In this tutorial, I will share my process of creating a scene that takes place deep underneath the earth. Humans have returned to a planet Earth that has swallowed up its cities, turning them into vast underground caves. The name ‘City Cave' was one of the topics of the day on the 'Super SpeedPainting Funtimes' group on Facebook (http://on.fb.me/1kSMCKO). The group's only rule is to stick to 50 minutes for the duration of the painting, but I decided to go a little longer and reinforce some elements.

I will go through creating believable destruction, capturing atmosphere in the piece and getting the right lighting, adding elements that help tell a story, and share a few tips that I find helpful to my workflow.

Step 1. Research, research, research

One of the great rules about the group I painted this for, is that the time spent researching a topic or searching for photos does not count towards the 50 minute limit. You can spend as long as you want gathering ideas and photographs that you will either use in the painting as a collage, (or ‘photobash' as it is called sometimes), or just as reference. The thing is you can never spend enough time researching your craft no matter what it is.

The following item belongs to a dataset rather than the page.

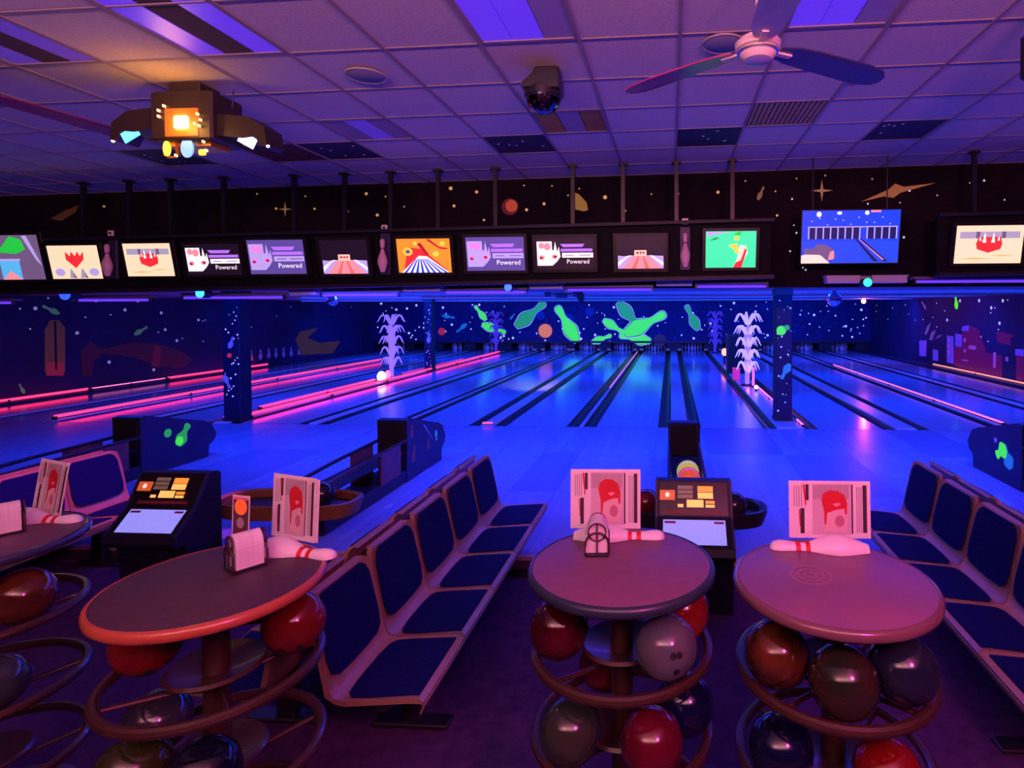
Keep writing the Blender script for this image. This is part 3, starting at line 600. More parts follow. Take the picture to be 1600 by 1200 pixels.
# ------------------------------------------------------------------ ceiling fixtures near the camera
def fan(cx_, cy_, zb, angs, blade_mats, label, length=.78):
    t = thing('ceiling_fan', label, 'ceiling fan', (cx_, cy_, zb), group='ceiling fans')
    FW = M('fan_white', (.72,.6,.62), .3)
    obj('rod', MB().cyl((cx_,cy_,zb+.05),(cx_,cy_,zc(cx_)+.005), .011, n=10), FW, t, smooth=True)
    obj('canopy', MB().lathe([(.02,-.06),(.06,-.03),(.065,0)], (cx_,cy_,zc(cx_)), 20), FW, t, smooth=True)
    obj('motor', MB().lathe([(.03,-.055),(.065,-.05),(.085,-.03),(.09,-.005),(.105,.0),(.108,.028),(.09,.035),(.085,.05),(.03,.07),(.016,.10)], (cx_,cy_,zb), 28), FW, t, smooth=True)
    obj('trim_ring', MB().lathe([(.088,-.022),(.096,-.02),(.096,-.012),(.088,-.01)], (cx_,cy_,zb), 28), STEEL, t, smooth=True)
    for a, bm in zip(angs, blade_mats):
        d = Vector((math.cos(a), math.sin(a), 0)); n = Vector((-d.y, d.x, 0)); c = Vector((cx_,cy_,zb+.0))
        out = []; pts = [(.12,.045),(.2,.07),(.3,.078),(length-.2,.088),(length-.08,.08),(length-.02,.055),(length,.015),(length-.005,-.03),(length-.05,-.07),(length-.15,-.085),(.3,-.078),(.2,-.07),(.12,-.045)]
        def f(u, w, h): return c+d*u+n*(w*.97)+Vector((0,0,.004-.13*w-.05*u*u+h))
        obj('blade', MB().prism(pts, f, 0, .007), bm, t)
        obj('blade_arm', MB().obox(c+d*.13, (.12,.03,.012), Matrix.Rotation(a,3,'Z')), FW, t)
BLD = M('blade_magenta_lit', (.42,.03,.16), .3); BLN = M('blade_dark_navy', (.035,.03,.10), .35); BLP = M('blade_pale', (.45,.42,.62), .4)  # light on one fan's blades is put into their colours: magenta, shaded, pale
fan(.415, 2.78, 3.27, [math.radians(a) for a in (146, 27, 272)], [BLD, BLN, BLP], 'pale ceiling fan with a magenta-lit blade at upper right')
fan(-4.36, 3.28, 3.40, [math.radians(a) for a in (74, 194, 314)], [M('blade_maroon', (.16,.02,.06), .4)]*3, 'ceiling fan with a long maroon blade at the left edge', length=.95)
def speaker(x, y, label):
    t = thing('ceiling_speaker', label, 'speaker', (x, y, zc(x)-.012), group='ceiling speakers')
    obj('grille', MB().lathe([(.001,-.008),(.118,-.008),(.13,-.002)], (x,y,zc(x)-.004), 28), M('grille_grey', (.30,.28,.34), .7, noise=300, col2=(.2,.19,.24)), t, smooth=True)
    obj('rim', MB().tube([(x+.13*math.cos(2*PI*i/28), y+.13*math.sin(2*PI*i/28), zc(x)-.008) for i in range(28)], .006, 6, True), M('rim_grey', (.4,.36,.42), .5), t, smooth=True)
speaker(-2.08, 3.86, 'round grey ceiling speaker right of the multi-beam lamp')
speaker(.33, 3.63, 'round grey ceiling speaker behind the ceiling fan')
tag(obj('sprinkler_head', MB().lathe([(.035,.03),(.035,.02),(.012,.015),(.012,-.01),(.03,-.012),(.03,-.018)], (1.32,4.28,zc(1.32)-.03), 12), M('sprinkler_brass', (.4,.12,.08), .4, .6)), 'small reddish sprinkler head on ceiling right of the fan', 'sprinkler')
# multi-beam effect lamp
mx, my, mz = -3.36, 3.93, 3.20
t = thing('effect_lamp', 'black multi-beam effect lamp glowing orange with two mirror arms', 'effect lamp', (mx, my, mz))
HOUS = M('effect_housing', (.03,.02,.016), .45)
zt = zc(mx)
obj('ceiling_mount', MB().bbox(mx-.13, mx+.10, my-.10, my+.10, 3.46, zt-.085, .01), HOUS, t)
body = obj('body', MB().bbox(mx-.23, mx+.22, my-.14, my+.16, 3.14, 3.48, .015), HOUS, t)
obj('power_cord', MB().tube([(mx+.2,my,3.44),(mx+.26,my,3.40),(mx+.27,my,3.5),(mx+.27,my,zt-.085)], .005, 6), DARK, t)
for s in (-1, 1):
    dz = -.03*s
    a = [(mx+s*.22, 3.36+dz), (mx+s*.45, 3.335+dz), (mx+s*.56, 3.26+dz), (mx+s*.575, 3.14+dz), (mx+s*.53, 3.13+dz), (mx+s*.49, 3.2+dz), (mx+s*.40, 3.19+dz), (mx+s*.22, 3.21+dz)]
    arm = obj('arm', MB().prism(a, lambda p, q, h: (p, my+h, q), -.09, .09), HOUS, t)
    obj('mirror', MB().obox((mx+s*.43, my-.08, 3.175+dz), (.125,.008,.075), Matrix.Rotation(s*.5,3,'Y')), E('mirror_cyan', (.12,.62,1.0), 1.6) if s < 0 else E('mirror_pale', (.6,.7,1.0), 1.6), arm)
    obj('tip', MB().sphere((mx+s*.57, my-.07, 3.135+dz), .012, 8, 6), E('tip_glow', (1.0,.7,.5), 2), arm)
obj('lamp_window', MB().bbox(mx-.045, mx+.06, my-.16, my-.135, 3.215, 3.30, .01), E('amber_core', (1.0,.55,.18), 12), t)
obj('glow_panel', MB().bbox(mx-.12, mx+.13, my-.145, my-.13, 3.16, 3.36, .006), M('amber_panel', (.5,.17,.03), .4), t)
obj('yellow_lens', MB().lathe([(.001,-.02),(.03,-.015),(.032,0),(.001,.005)], (mx-.13,my-.12,3.09), 16, Matrix.Rotation(PI/2,3,'X')@Matrix.Diagonal(Vector((.8,1.7,1)))), E('yellow_lens_glow', (1.0,.6,.06), 1.6), t, smooth=True)
obj('blue_lens', MB().lathe([(.001,-.02),(.042,-.015),(.045,0),(.001,.005)], (mx+.02,my-.12,3.09), 18, Matrix.Rotation(PI/2,3,'X')@Matrix.Diagonal(Vector((1,1.5,1)))), E('blue_lens_glow', (.16,.38,1.0), 1.4), t, smooth=True)
obj('lower_frame', MB().box(mx-.17,mx+.17,my-.09,my+.09,3.11,3.145).box(mx-.17,mx-.15,my-.1,my-.08,3.03,3.13).box(mx-.08,mx-.06,my-.1,my-.08,3.03,3.13).box(mx-.17,mx-.06,my-.1,my-.08,3.03,3.04), M('amber_metal', (.6,.25,.06), .3, .8), t)
obj('side_lens', MB().bbox(mx+.10, mx+.15, my-.12, my-.10, 3.04, 3.08, .006), E('yellow_lens_glow', (1.0,.6,.06), 1.6), t)
mb = MB()
for x, z in ((-.15,3.34),(-.15,3.30),(-.11,3.37),(.13,3.31),(.15,3.27),(.14,3.23),(.11,3.245),(.17,3.12),(.19,3.06),(-.03,3.03)): mb.bbox(mx+x-.004, mx+x+.004, my-.165, my-.14, z-.009, z+.009, .002)
stuff(obj('indicator_lights', mb, E('amber_spark', (1.0,.5,.2), 3), t))
t.location.z += .08
point('effect_lamp_glow', (mx+.01, my-.26, 3.32), (1.0,.42,.08), 3.5, .05)
# half mirror ball lamp
dx, dy = -.865, 3.92
t = thing('mirror_ball_lamp', 'black half mirror ball lamp on the ceiling', 'mirror ball', (dx, dy, 3.40))
zt = zc(dx)
obj('mount', MB().bbox(dx-.05,dx+.12,dy-.08,dy+.08,zt-.07,zt,.01), DARK, t)
obj('bracket', MB().prism([(dx-.125,3.53),(dx-.12,3.56),(dx-.04,zt-.05),(dx+.12,zt-.05),(dx+.125,3.56),(dx+.125,3.52)], lambda p, q, h: (p, dy+h, q), -.115, .10), DARK, t)
obj('rim', MB().lathe([(.122,-.02),(.128,-.02),(.128,.03),(.1,.05)], (dx,dy,3.51), 24), DARK, t, smooth=True)
obj('dome', MB().lathe([(max(.001,.122*math.sin(PI/2*k/8)), -.122*math.cos(PI/2*k/8)) for k in range(9)], (dx,dy,3.50), 26), M('dark_mirror', (.16,.14,.2), .08, 1.0), t)
mb = MB()
for k in range(30):
    a, q = random.uniform(PI*1.0, 2*PI), random.uniform(.2,1.35); r = .121
    c = (dx+r*math.sin(q)*math.cos(a), dy+r*math.sin(q)*math.sin(a), 3.50-r*math.cos(q)); mb.sphere(c, random.choice((.002,.003,.005)), 6, 4)
stuff(obj('facet_glints', mb, M('facet_silver', (.9,.85,.95), .15, 1.0), t))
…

It only helps if the artist gathers as many photos as they can, and builds a visual library to which they can always refer to!

Step 2. The building blocks

Most of the images I looked for were of cavers being dwarfed by these huge walls of rock and I always had the idea of turning those walls of rock into the front-faces of my underground sky-scrapers. I started by filling the canvas with a dark brown to give me the base color of my cave, and on a new layer, created a rectangle with the Marquee tool. I filled this with an almost black color, as this was going to be the darkness through the windows of my buildings. I then skewed this rectangle into an angled plane, duplicated it and flipped it to the other side. I now had the ‘building' blocks of my image.

1924_tid_1924_tid_city-cave.gif
Dark shapes which I can build on and light up (the dark brown layer is turned off to better illustrate the shapes).


Step 3. Easy windows with layers

To make the faces of the buildings and create windows, I first used a wooden fence texture for the building on the left. Then I tried to use it for the one on the right, but it looked too flat, so to achieve more depth on the building I had to create my own windows.

I turned off my layers so I could see a blank page and on a new layer I created a dark colored grid. I then duplicated the grid layer and lightened the color. Then using the Move tool, I could move either layer just slightly to the left or right to get the raised look on the grid, which created the window effect.

However, the trick to doing it here was to do one grid, transform and skew it first to match up with my building blocks and only then duplicate it, lighten the color and move it slightly to the right and up a little.

1924_tid_1924_tid_city-cave_dirty-air.jpg
A simple yet effective trick for creating metal grates on drains or vents, or even netting. Just vary the line weight and see what you come up with!